Scripts that build scenes:
* start *
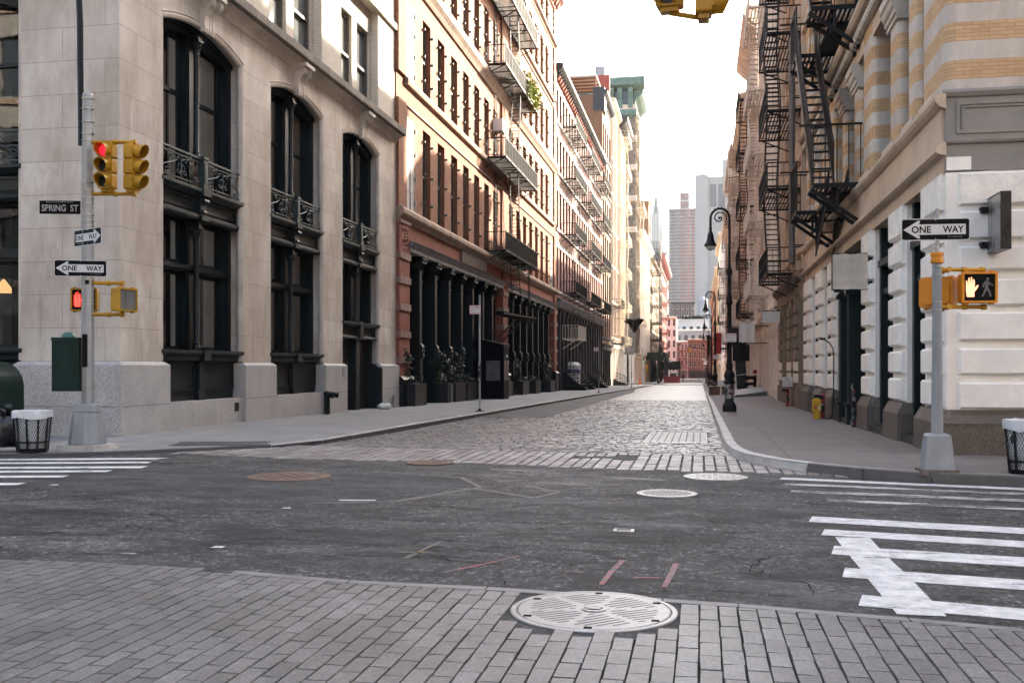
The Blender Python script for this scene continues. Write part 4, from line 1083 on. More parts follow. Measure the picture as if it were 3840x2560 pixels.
def iron_column(c):
    g = gz(c)+.14
    mb = MB(FL)
    mb.box(c-.2, c+.2, 2.5, 6.0, -1.0, 0); mb.box(c-.23, c+.23, g-.1, 2.5, -1.0, .03); mb.box(c-.27, c+.27, g-.1, .25, -1.0, .07)
    mb.box(c-.24, c+.24, 5.5, 5.56, -1.0, .03); mb.box(c-.25, c+.25, 1.05, 1.2, -1.0, .06)
    p = mb.build('column', M['ironcol'], b2)
    mb = MB(FL); mb.mold([(-.5,6.0),(.03,6.0),(.05,6.05),(.06,6.3),(.16,6.48),(.2,6.5),(.2,6.62),(-.5,6.62)], c-.3, c+.3)
    for k in (-.24,-.12,0,.12,.24):
        mb.path([(c+k,6.02,.04),(c+k*1.05,6.25,.08),(c+k*1.2,6.38,.17),(c+k*1.2,6.32,.21)], [.05,.055,.045,.03], 5)
    for k in (-.27,.27): mb.path([(c+k,6.5,.12),(c+k,6.5,.22)], .075, 8)
    mb.build('capital', M['ironcol'], p)
    mb = MB(FL); mb.mold([(0,1.95),(.12,2.0),(.15,2.1),(.1,2.35),(.13,2.5),(.08,2.62),(0,2.66)], c-.17, c+.17); mb.sphere((c,2.3,.11),.09,8,6)
    mb.build('cartouche', M['ironcol'], p)
for k in range(7):
    iron_column(44.15+2.69*k); iron_column(127.5-44.15-2.69*k)
d = MB(FL); d.box(44.9, 46.7, -.3, 2.35, -1.0, -.85)
for u0, u1 in ((45.0,45.75), (45.85,46.6)): d.box(u0, u1, .1, 2.2, -.85, -.82)
d.box(44.8, 46.8, 2.35, 2.5, -1.0, -.7); dd = d.build('door', plain('grey_double_door', (.055,.058,.062), .5), b2)
h = MB(FL); h.bar((45.85,.9,-.78),(45.85,1.25,-.78),.04); h.build('handle', M['steel'], dd)
# windows
def sash_window_mesh(fr0, w, h):
    m = MB(fr0); m.mi = 0
    sash(m, 0, w, 0, h, 0, .10, .10, mid=h*.5); m.box(.1, w-.1, h*.5, h*.5+.05, .02, .1)
    m.box(w*.5-.02, w*.5+.02, .1, h-.1, .01, .05)
    m.box(-.02, w+.02, -.16, 0, .0, .36)
    m.mi = 0
    for u in (-.05, w+.05):
        for v in (.18*h, .5*h, .86*h): m.box(u-.035, u+.035, v-.05, v+.05, .26, .46)
    return m
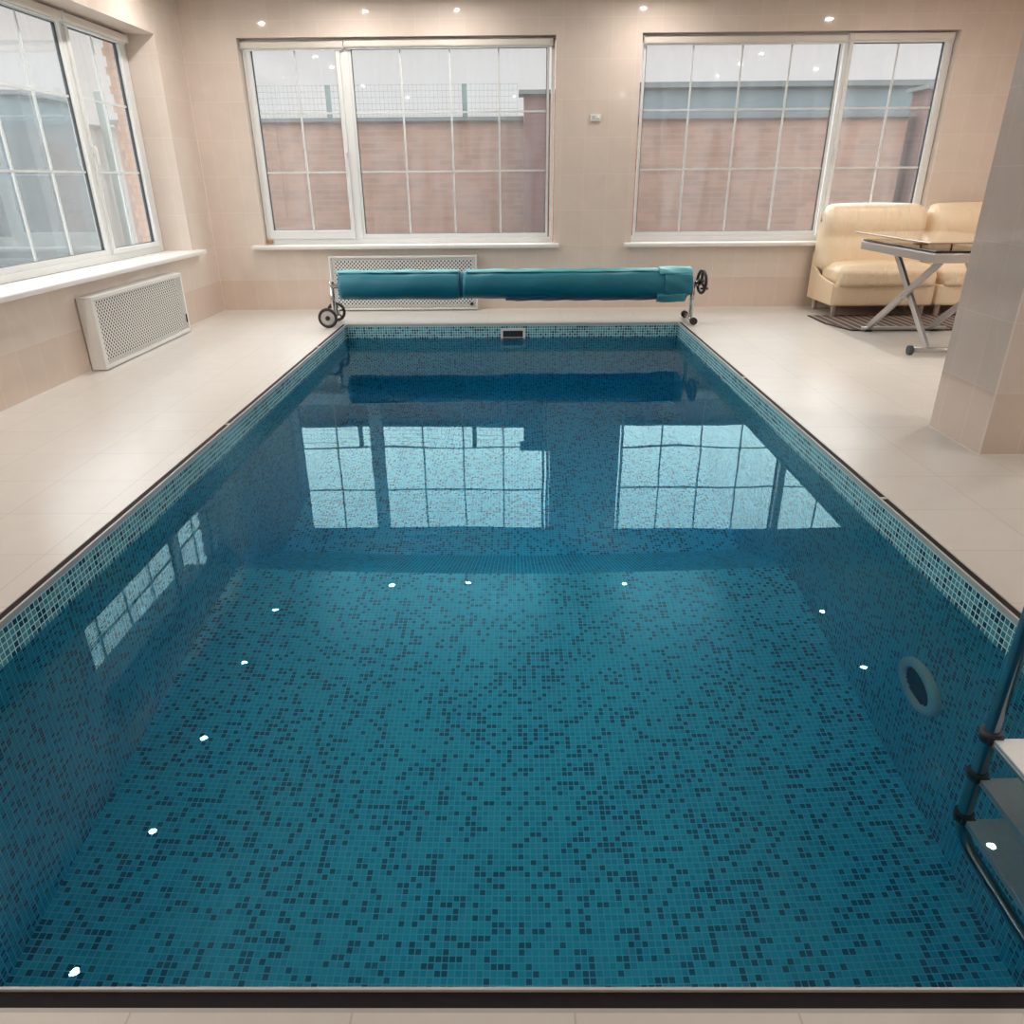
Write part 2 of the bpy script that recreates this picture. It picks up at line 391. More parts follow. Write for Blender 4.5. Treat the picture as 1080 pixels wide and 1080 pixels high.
# ------------------------------------------------------------------ windows
def window(name, F, u0, u1, z0, z1, n0, narrow_first, nar, fix, ns=.0):
    """F(mb,u0,u1,n0,n1,z0,z1) adds a box in wall coordinates; nar/fix = glass spans (u0,u1,bars)"""
    root = empty(name, (0, 0, 0)); root['kind'] = 'structure'
    def ob(nm, boxes, mat, parent=None, bevel=0):
        mb = MB()
        for bx_ in boxes: F(mb, *bx_)
        return mb.build(nm, M[mat], parent or root, bevel=bevel)
    gz0, gz1 = z0+.10, z1-.085
    def rim(a0, a1, b0, b1, i0, i1, j0, j1, m0, m1):   # outer (a,b) inner (i,j)
        return [(a0, a1, m0, m1, b0, j0), (a0, a1, m0, m1, j1, b1), (a0, i0, m0, m1, j0, j1), (i1, a1, m0, m1, j0, j1)]
    lo, hi = min(nar[0], fix[0]), max(nar[1], fix[1])
    mid0 = nar[1] if narrow_first else fix[1]; mid1 = fix[0] if narrow_first else nar[0]
    # outer frame with central mullion
    boxes = [(u0, u1, n0, n0+.06, z0, z0+.055), (u0, u1, n0, n0+.06, z1-.05, z1), (u0, lo-.045, n0, n0+.06, z0+.055, z1-.05),
             (hi+.045, u1, n0, n0+.06, z0+.055, z1-.05), (mid0+.045, mid1-.025, n0, n0+.06, z0+.055, z1-.05)]
    ob('window_frame', boxes, 'pvc', bevel=.004)
    na, nb, nbar = nar; fa, fb, fbar = fix
    sz0 = gz0 + ns
    ob('sash', rim(na-.045, nb+.045, z0+.055, z1-.05, na, nb, sz0, gz1, n0-.018, n0+.05), 'pvc', bevel=.006)
    e = .025
    ob('glazing_bead', rim(fa-e, fb+e, z0+.055, z1-.05, fa, fb, gz0, gz1, n0+.008, n0+.05), 'pvc', bevel=.004)
    ob('gasket', rim(na-.001, nb+.001, sz0-.001, gz1+.001, na+.007, nb-.007, sz0+.005, gz1-.005, n0+.012, n0+.04)
               + rim(fa-.001, fb+.001, gz0-.001, gz1+.001, fa+.006, fb-.006, gz0+.004, gz1-.004, n0+.014, n0+.04), 'gasket')
    for (a, b, bars, g0) in ((na, nb, nbar, sz0), (fa, fb, fbar, gz0)):
        bb = [(u-.009, u+.009, n0+.022, n0+.036, g0, gz1) for u in bars] + [(a, b, n0+.0215, n0+.0365, z-.009, z+.009) for z in (1.432, 1.995)]
        ob('glazing_bars', bb, 'bar')
        ob('pane', [(a-.004, b+.004, n0+.027, n0+.031, g0-.004, gz1+.004)], 'glass')
    return root
w1 = window('window_1', FL, 4.77, 8.02, .705, 2.59, .285, False, (7.015, 7.86, [7.45]), (4.87, 6.88, [5.38, 5.88, 6.385]))
w2 = window('window_2', FB, -2.77, .41, .705, 2.65, .10, True, (-2.685, -1.82, [-2.245]), (-1.665, .335, [-1.165, -.66, -.16]), .045)
w3 = window('window_3', FB, 1.29, 4.43, .705, 2.66, .10, False, (3.425, 4.345, [3.895]), (1.34, 3.305, [1.822, 2.322, 2.818]))
B((XW-.285, 4.60, .662), (XW+.10, 8.16, .705)).build('window_sill', M['sill'], w1, bevel=.012)
B((-2.90, YB-.10, .662), (.485, YB+.10, .705)).build('window_sill', M['sill'], w2, bevel=.012)
B((1.20, YB-.10, .662), (4.56, YB+.10, .705)).build('window_sill', M['sill'], w3, bevel=.012)
# window handles on the sashes
for rt, F, u, z, n0 in ((w1, FL, 6.985, 1.60, .285), (w2, FB, -1.795, 1.60, .10), (w3, FB, 3.402, 1.60, .10)):
    mb = MB(); F(mb, u-.012, u+.012, n0-.05, n0-.018, z-.03, z+.03); F(mb, u-.009, u+.009, n0-.058, n0-.04, z-.12, z+.02)
    mb.build('window_handle', M['whitep'], rt, bevel=.003)
# brown dried foam at the window corners
def foam(name, pts, label):
    mb = MB()
    for (x, y, z, r) in pts:
        bmesh.ops.create_icosphere(mb.bm, subdivisions=2, radius=r, matrix=Matrix.Translation((x, y, z)))
    for v in mb.bm.verts: v.co += Vector((random.uniform(-1, 1), random.uniform(-1, 1), random.uniform(-1, 1)))*.004
    o = mb.build(name, M['foam']); tag(o, label, 'foam')
foam('dried_foam', [(-2.735, YB+.085, .725, .022), (-2.75, YB+.075, .745, .014), (-2.715, YB+.085, .74, .013), (-2.73, YB+.08, .717, .012)],
     'small brown lump of dried foam at the bottom left corner of the left back window')
foam('dried_foam', [(.395, YB+.07, 2.60, .018), (.40, YB+.07, 2.63, .018), (.395, YB+.075, 2.57, .013)],
     'brown strip of dried foam at the top right corner of the left back window')
# roller blind cassettes
def blind(F, u0, u1, z1, n0, label, chain):
    mb = MB(); h = .062
    c = F(mb, u0, u1, n0-.055, n0-.001, z1-h, z1)
    o = mb.build('roller_blind', M['blind'], None, bevel=.012)
    tag(o, label, 'blind', 'rolled up roller blinds above the windows')
    for a_, b_ in ((u0-.006, u0+.002), (u1-.002, u1+.006)):
        e = MB(); F(e, a_, b_, n0-.058, n0-.001, z1-h-.003, z1+.003); e.build('end_cap', M['pvc'], o, bevel=.002)
    e = MB(); F(e, u0+.01, u1-.01, n0-.03, n0-.012, z1-h-.014, z1-h+.002); e.build('bottom_rail', M['pvc'], o)
    return o
blind(FL, 6.92, 7.97, 2.585, .285, 'short pale roller blind cassette above the narrow sash of the left wall window', 0)
blind(FL, 4.80, 6.90, 2.585, .285, 'long pale roller blind cassette above the wide pane of the left wall window', 0)
blind(FB, -2.76, -1.735, 2.628, .10, 'short pale roller blind cassette over the narrow sash of the window left of the thermostat', 0)
blind(FB, -1.715, .385, 2.636, .10, 'long pale roller blind cassette over the wide pane of the window left of the thermostat', 0)
blind(FB, 1.31, 3.345, 2.640, .10, 'long pale roller blind cassette over the wide pane of the window right of the thermostat', 0)
blind(FB, 3.365, 4.40, 2.650, .10, 'short pale roller blind cassette over the narrow sash of the window behind the sofa', 0)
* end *
### Description of the task
Among the lines above, determine how many hold the word "follow"; report the figure alone.

### Final answer
2